TASK GOAL:
The data below should be restated word for word, with every picture omitted.
— Start GIVEN MATERIAL —
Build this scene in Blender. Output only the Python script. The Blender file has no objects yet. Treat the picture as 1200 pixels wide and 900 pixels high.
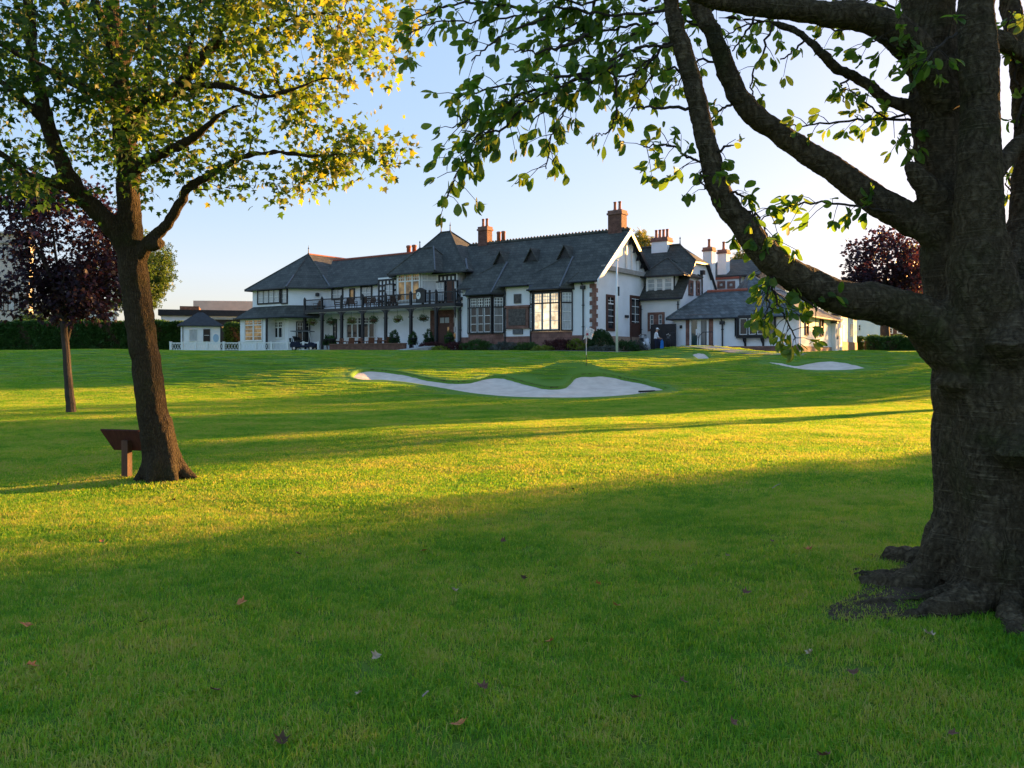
import bpy, bmesh, math, random
import numpy as np
from mathutils import Vector, Matrix, noise, kdtree
random.seed(7); np.random.seed(7)
R = math.radians
scene = bpy.context.scene
COL = scene.collection
# ------------------------------------------------------------------ camera and measuring helpers
F, HZ, EYE = 960.0, 420.0, 1.6
def P(px, py, Y):
    return Vector(((px - 600) / F * Y, Y, EYE + (HZ - py) / F * Y))
cam = bpy.data.objects.new('camera', bpy.data.cameras.new('camera'))
COL.objects.link(cam)
cam.location = (0, 0, EYE); cam.rotation_euler = (R(90), 0, 0)
cam.data.sensor_width = 36; cam.data.lens = 28.8; cam.data.shift_y = -0.025
cam.data.clip_start = 0.05; cam.data.clip_end = 5000
scene.camera = cam
# ------------------------------------------------------------------ light
SUN_AZ, SUN_EL = 56.0, 8.0          # degrees to the right of the view direction, and up
world = bpy.data.worlds.new('World'); scene.world = world; world.use_nodes = True
nt = world.node_tree; bg = nt.nodes['Background']
sky = nt.nodes.new('ShaderNodeTexSky'); sky.sky_type = 'NISHITA'
sky.sun_disc = False; sky.sun_elevation = R(SUN_EL); sky.sun_rotation = R(SUN_AZ)
sky.altitude = 20; sky.air_density = 1.0; sky.dust_density = 1.8; sky.ozone_density = 2.6
gm = nt.nodes.new('ShaderNodeGamma'); gm.inputs[1].default_value = 0.28      # evens out the range between the sun's side of the sky and the rest
hs = nt.nodes.new('ShaderNodeHueSaturation'); hs.inputs['Saturation'].default_value = 2.2
nt.links.new(sky.outputs[0], gm.inputs[0]); nt.links.new(gm.outputs[0], hs.inputs['Color']); mt = nt.nodes.new('ShaderNodeMix'); mt.data_type = 'RGBA'; mt.blend_type = 'MULTIPLY'; mt.inputs[0].default_value = 1; mt.inputs[7].default_value = (1.0, .905, 1.0, 1)
nt.links.new(hs.outputs[0], mt.inputs[6]); nt.links.new(mt.outputs[2], bg.inputs[0]); bg.inputs[1].default_value = 0.134
sl = bpy.data.lights.new('sun', 'SUN'); sl.energy = 4.4; sl.angle = R(0.6); sl.color = (1.0, 0.51, 0.15)
so = bpy.data.objects.new('sun', sl); COL.objects.link(so)
sd = Vector((math.sin(R(SUN_AZ)) * math.cos(R(SUN_EL)), math.cos(R(SUN_AZ)) * math.cos(R(SUN_EL)), math.sin(R(SUN_EL))))
so.rotation_euler = sd.to_track_quat('Z', 'Y').to_euler(); so.location = sd * 100
SD = (math.sin(R(SUN_AZ)), math.cos(R(SUN_AZ))); SN = (SD[1], -SD[0])
vs = scene.view_settings
vs.view_transform = 'Standard'; vs.look = 'None'; vs.gamma = 1.0; vs.use_curve_mapping = False; vs.exposure = 2.6
scene.cycles.use_denoising = True
scene.cycles.max_bounces = 7; scene.cycles.transmission_bounces = 4; scene.cycles.transparent_max_bounces = 6
scene.cycles.sample_clamp_indirect = 8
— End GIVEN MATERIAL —
IN RESPONSE:
Build this scene in Blender. Output only the Python script. The Blender file has no objects yet. Treat the picture as 1200 pixels wide and 900 pixels high.
import bpy, bmesh, math, random
import numpy as np
from mathutils import Vector, Matrix, noise, kdtree
random.seed(7); np.random.seed(7)
R = math.radians
scene = bpy.context.scene
COL = scene.collection
# ------------------------------------------------------------------ camera and measuring helpers
F, HZ, EYE = 960.0, 420.0, 1.6
def P(px, py, Y):
    return Vector(((px - 600) / F * Y, Y, EYE + (HZ - py) / F * Y))
cam = bpy.data.objects.new('camera', bpy.data.cameras.new('camera'))
COL.objects.link(cam)
cam.location = (0, 0, EYE); cam.rotation_euler = (R(90), 0, 0)
cam.data.sensor_width = 36; cam.data.lens = 28.8; cam.data.shift_y = -0.025
cam.data.clip_start = 0.05; cam.data.clip_end = 5000
scene.camera = cam
# ------------------------------------------------------------------ light
SUN_AZ, SUN_EL = 56.0, 8.0          # degrees to the right of the view direction, and up
world = bpy.data.worlds.new('World'); scene.world = world; world.use_nodes = True
nt = world.node_tree; bg = nt.nodes['Background']
sky = nt.nodes.new('ShaderNodeTexSky'); sky.sky_type = 'NISHITA'
sky.sun_disc = False; sky.sun_elevation = R(SUN_EL); sky.sun_rotation = R(SUN_AZ)
sky.altitude = 20; sky.air_density = 1.0; sky.dust_density = 1.8; sky.ozone_density = 2.6
gm = nt.nodes.new('ShaderNodeGamma'); gm.inputs[1].default_value = 0.28      # evens out the range between the sun's side of the sky and the rest
hs = nt.nodes.new('ShaderNodeHueSaturation'); hs.inputs['Saturation'].default_value = 2.2
nt.links.new(sky.outputs[0], gm.inputs[0]); nt.links.new(gm.outputs[0], hs.inputs['Color']); mt = nt.nodes.new('ShaderNodeMix'); mt.data_type = 'RGBA'; mt.blend_type = 'MULTIPLY'; mt.inputs[0].default_value = 1; mt.inputs[7].default_value = (1.0, .905, 1.0, 1)
nt.links.new(hs.outputs[0], mt.inputs[6]); nt.links.new(mt.outputs[2], bg.inputs[0]); bg.inputs[1].default_value = 0.134
sl = bpy.data.lights.new('sun', 'SUN'); sl.energy = 4.4; sl.angle = R(0.6); sl.color = (1.0, 0.51, 0.15)
so = bpy.data.objects.new('sun', sl); COL.objects.link(so)
sd = Vector((math.sin(R(SUN_AZ)) * math.cos(R(SUN_EL)), math.cos(R(SUN_AZ)) * math.cos(R(SUN_EL)), math.sin(R(SUN_EL))))
so.rotation_euler = sd.to_track_quat('Z', 'Y').to_euler(); so.location = sd * 100
SD = (math.sin(R(SUN_AZ)), math.cos(R(SUN_AZ))); SN = (SD[1], -SD[0])
vs = scene.view_settings
vs.view_transform = 'Standard'; vs.look = 'None'; vs.gamma = 1.0; vs.use_curve_mapping = False; vs.exposure = 2.6
scene.cycles.use_denoising = True
scene.cycles.max_bounces = 7; scene.cycles.transmission_bounces = 4; scene.cycles.transparent_max_bounces = 6
scene.cycles.sample_clamp_indirect = 8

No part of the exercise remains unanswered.